[Records from a data collection]
* begin *
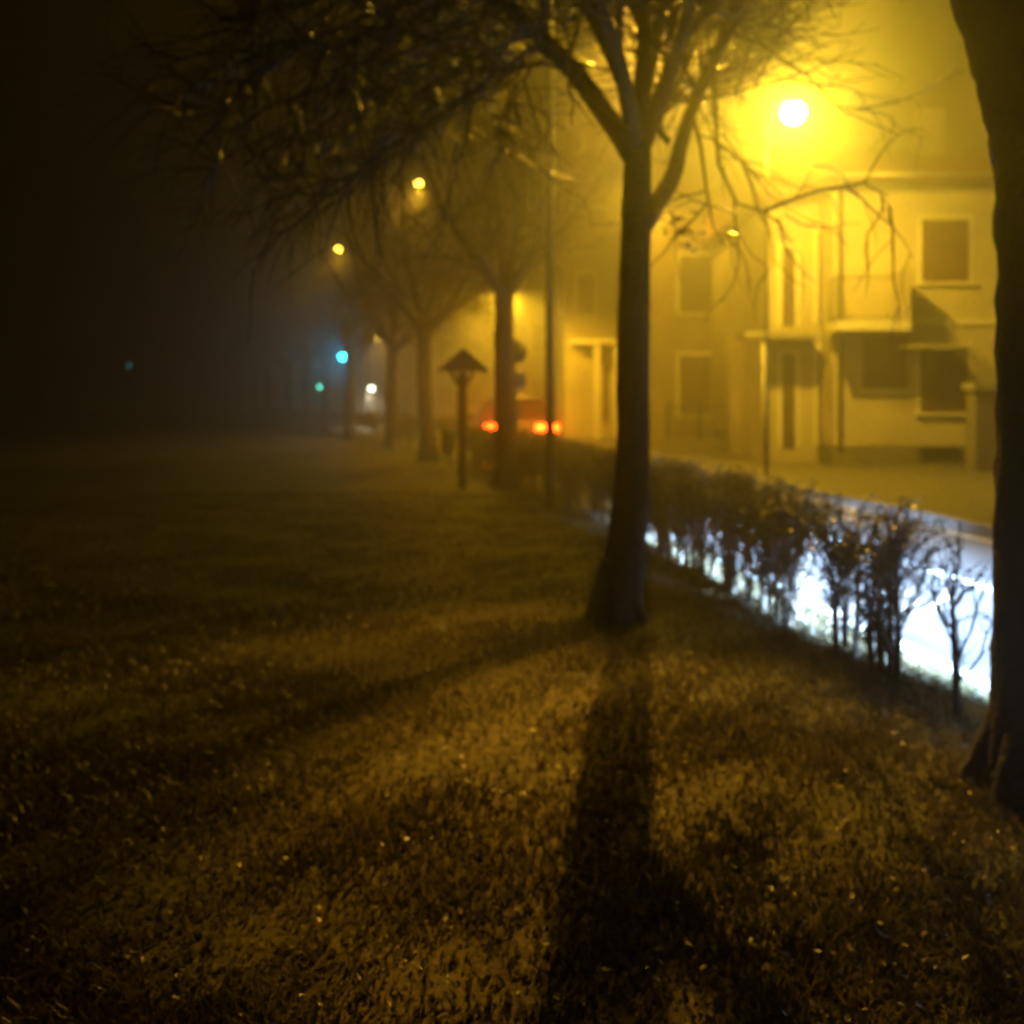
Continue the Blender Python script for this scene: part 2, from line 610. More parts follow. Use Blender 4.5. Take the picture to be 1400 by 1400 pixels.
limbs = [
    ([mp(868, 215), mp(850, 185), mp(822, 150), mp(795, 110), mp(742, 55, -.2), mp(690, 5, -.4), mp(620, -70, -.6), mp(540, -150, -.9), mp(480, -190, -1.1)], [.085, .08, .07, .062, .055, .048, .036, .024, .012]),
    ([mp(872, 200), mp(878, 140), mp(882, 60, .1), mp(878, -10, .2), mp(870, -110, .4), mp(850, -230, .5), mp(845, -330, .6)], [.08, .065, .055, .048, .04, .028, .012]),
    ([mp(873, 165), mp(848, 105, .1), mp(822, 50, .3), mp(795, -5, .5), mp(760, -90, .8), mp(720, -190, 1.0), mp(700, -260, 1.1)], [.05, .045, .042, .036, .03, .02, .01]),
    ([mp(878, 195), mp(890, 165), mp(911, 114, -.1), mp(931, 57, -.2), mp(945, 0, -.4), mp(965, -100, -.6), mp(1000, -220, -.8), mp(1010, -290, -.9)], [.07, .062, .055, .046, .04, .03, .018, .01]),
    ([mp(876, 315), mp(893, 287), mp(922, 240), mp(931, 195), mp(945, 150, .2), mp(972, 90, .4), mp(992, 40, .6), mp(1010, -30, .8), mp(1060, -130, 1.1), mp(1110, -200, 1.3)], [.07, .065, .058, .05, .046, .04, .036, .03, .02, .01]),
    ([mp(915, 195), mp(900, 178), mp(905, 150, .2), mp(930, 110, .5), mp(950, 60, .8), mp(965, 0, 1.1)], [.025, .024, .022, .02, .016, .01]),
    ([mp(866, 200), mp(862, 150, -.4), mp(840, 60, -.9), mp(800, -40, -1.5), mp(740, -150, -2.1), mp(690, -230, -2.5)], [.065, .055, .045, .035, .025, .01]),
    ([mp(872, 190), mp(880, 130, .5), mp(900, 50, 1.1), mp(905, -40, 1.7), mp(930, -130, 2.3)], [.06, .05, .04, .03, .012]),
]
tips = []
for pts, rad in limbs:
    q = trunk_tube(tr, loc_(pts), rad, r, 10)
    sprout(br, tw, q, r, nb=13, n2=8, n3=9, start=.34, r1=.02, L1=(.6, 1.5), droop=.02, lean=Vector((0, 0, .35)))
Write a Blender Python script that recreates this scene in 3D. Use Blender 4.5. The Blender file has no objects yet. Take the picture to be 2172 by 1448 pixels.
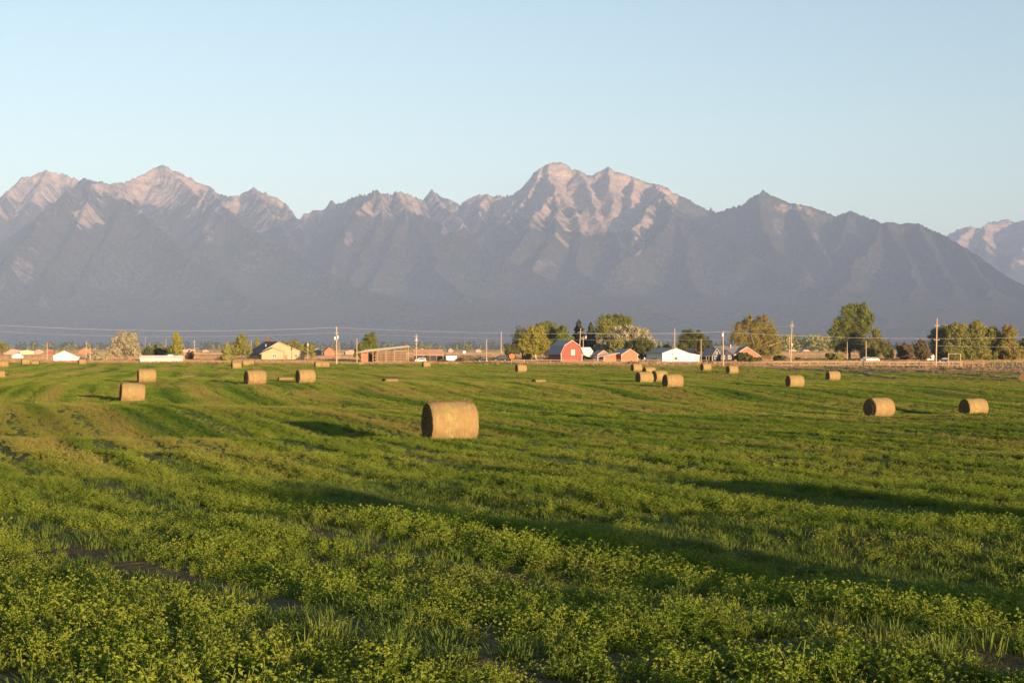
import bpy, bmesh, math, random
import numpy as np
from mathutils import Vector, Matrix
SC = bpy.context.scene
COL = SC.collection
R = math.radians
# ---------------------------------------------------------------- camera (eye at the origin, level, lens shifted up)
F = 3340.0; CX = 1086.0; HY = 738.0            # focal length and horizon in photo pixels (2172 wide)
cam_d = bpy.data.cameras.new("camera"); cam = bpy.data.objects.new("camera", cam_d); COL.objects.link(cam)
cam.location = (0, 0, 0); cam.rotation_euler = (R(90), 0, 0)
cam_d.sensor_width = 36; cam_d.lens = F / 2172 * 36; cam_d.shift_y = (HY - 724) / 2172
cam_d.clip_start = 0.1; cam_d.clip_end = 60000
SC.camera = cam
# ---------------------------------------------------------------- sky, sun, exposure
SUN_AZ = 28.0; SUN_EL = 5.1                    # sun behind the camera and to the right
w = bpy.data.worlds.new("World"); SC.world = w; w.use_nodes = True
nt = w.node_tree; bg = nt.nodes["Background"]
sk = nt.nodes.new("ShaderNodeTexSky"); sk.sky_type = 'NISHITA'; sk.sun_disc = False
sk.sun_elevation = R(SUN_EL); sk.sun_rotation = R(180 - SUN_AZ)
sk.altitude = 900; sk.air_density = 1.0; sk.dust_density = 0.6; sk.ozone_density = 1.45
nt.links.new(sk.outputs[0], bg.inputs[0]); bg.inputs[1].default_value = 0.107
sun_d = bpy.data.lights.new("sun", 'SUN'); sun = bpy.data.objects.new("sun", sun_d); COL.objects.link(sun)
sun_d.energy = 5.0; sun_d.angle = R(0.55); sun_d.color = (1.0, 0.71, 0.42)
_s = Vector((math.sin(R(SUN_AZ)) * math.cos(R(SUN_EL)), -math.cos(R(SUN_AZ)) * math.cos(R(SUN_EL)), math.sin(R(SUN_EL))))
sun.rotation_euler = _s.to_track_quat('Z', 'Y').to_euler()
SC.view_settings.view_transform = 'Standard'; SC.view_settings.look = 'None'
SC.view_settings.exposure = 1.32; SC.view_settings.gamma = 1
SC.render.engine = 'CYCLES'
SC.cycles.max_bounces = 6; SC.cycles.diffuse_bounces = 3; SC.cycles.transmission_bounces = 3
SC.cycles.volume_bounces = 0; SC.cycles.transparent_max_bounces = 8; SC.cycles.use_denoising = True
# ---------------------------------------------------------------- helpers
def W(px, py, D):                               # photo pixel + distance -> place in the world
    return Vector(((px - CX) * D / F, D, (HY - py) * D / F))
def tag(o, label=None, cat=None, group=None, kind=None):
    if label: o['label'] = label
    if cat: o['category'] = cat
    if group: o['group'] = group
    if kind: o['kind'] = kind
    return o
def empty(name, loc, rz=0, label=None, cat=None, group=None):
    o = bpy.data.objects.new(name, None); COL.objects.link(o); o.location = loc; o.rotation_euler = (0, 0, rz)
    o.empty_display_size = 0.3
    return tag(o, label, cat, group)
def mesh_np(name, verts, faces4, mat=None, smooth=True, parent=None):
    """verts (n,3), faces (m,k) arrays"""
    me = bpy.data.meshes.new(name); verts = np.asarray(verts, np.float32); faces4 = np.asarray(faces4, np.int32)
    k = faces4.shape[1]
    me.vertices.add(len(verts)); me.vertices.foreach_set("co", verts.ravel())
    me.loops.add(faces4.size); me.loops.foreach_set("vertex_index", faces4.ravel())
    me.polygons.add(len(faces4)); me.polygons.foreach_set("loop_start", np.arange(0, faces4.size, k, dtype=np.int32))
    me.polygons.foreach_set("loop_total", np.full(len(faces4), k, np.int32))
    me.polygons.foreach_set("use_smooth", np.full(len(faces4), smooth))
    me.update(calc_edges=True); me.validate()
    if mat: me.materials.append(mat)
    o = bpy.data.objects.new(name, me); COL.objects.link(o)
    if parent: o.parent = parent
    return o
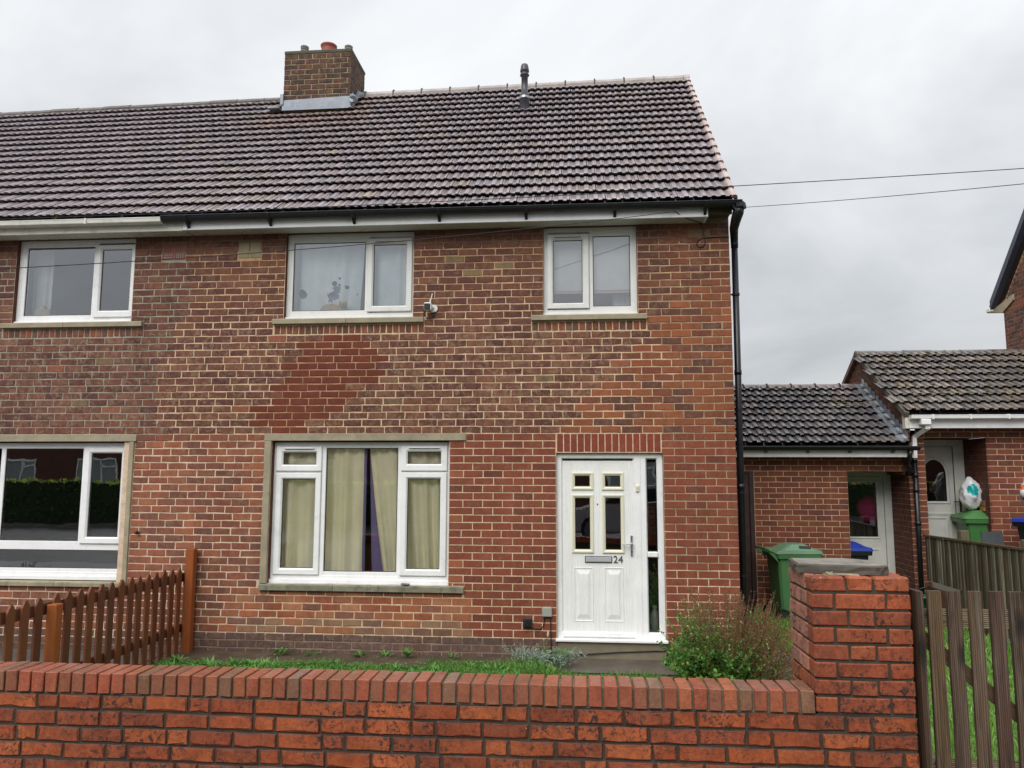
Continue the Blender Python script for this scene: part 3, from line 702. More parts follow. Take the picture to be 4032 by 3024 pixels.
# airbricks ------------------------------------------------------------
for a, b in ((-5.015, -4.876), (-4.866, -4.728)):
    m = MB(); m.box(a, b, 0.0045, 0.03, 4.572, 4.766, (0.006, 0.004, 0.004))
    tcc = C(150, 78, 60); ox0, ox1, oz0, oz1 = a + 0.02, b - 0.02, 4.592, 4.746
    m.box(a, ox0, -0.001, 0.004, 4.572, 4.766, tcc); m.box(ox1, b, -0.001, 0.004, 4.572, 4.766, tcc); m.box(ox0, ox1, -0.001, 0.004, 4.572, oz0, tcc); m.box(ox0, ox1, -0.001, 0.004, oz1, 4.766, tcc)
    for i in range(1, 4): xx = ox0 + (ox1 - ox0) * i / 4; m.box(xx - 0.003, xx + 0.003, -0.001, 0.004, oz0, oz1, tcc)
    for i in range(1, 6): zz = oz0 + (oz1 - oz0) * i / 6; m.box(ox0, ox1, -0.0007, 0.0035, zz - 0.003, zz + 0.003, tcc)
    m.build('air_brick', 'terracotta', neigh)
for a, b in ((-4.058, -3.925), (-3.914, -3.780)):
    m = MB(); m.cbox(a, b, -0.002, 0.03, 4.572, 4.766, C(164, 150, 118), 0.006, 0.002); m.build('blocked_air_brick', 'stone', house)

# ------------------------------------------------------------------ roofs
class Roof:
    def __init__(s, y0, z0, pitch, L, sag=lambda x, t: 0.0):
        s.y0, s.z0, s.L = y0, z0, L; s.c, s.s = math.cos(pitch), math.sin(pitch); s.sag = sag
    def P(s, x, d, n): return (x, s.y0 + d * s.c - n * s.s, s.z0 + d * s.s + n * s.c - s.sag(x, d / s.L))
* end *
TO DO
Return every line from the one holding "Continue the Blender Python script for this scene: part 3, from" through the end of the data, exactly as it appears, with both ends kept and nothing else.

FINAL RESULT
Continue the Blender Python script for this scene: part 3, from line 702. More parts follow. Take the picture to be 4032 by 3024 pixels.
# airbricks ------------------------------------------------------------
for a, b in ((-5.015, -4.876), (-4.866, -4.728)):
    m = MB(); m.box(a, b, 0.0045, 0.03, 4.572, 4.766, (0.006, 0.004, 0.004))
    tcc = C(150, 78, 60); ox0, ox1, oz0, oz1 = a + 0.02, b - 0.02, 4.592, 4.746
    m.box(a, ox0, -0.001, 0.004, 4.572, 4.766, tcc); m.box(ox1, b, -0.001, 0.004, 4.572, 4.766, tcc); m.box(ox0, ox1, -0.001, 0.004, 4.572, oz0, tcc); m.box(ox0, ox1, -0.001, 0.004, oz1, 4.766, tcc)
    for i in range(1, 4): xx = ox0 + (ox1 - ox0) * i / 4; m.box(xx - 0.003, xx + 0.003, -0.001, 0.004, oz0, oz1, tcc)
    for i in range(1, 6): zz = oz0 + (oz1 - oz0) * i / 6; m.box(ox0, ox1, -0.0007, 0.0035, zz - 0.003, zz + 0.003, tcc)
    m.build('air_brick', 'terracotta', neigh)
for a, b in ((-4.058, -3.925), (-3.914, -3.780)):
    m = MB(); m.cbox(a, b, -0.002, 0.03, 4.572, 4.766, C(164, 150, 118), 0.006, 0.002); m.build('blocked_air_brick', 'stone', house)

# ------------------------------------------------------------------ roofs
class Roof:
    def __init__(s, y0, z0, pitch, L, sag=lambda x, t: 0.0):
        s.y0, s.z0, s.L = y0, z0, L; s.c, s.s = math.cos(pitch), math.sin(pitch); s.sag = sag
    def P(s, x, d, n): return (x, s.y0 + d * s.c - n * s.s, s.z0 + d * s.s + n * s.c - s.sag(x, d / s.L))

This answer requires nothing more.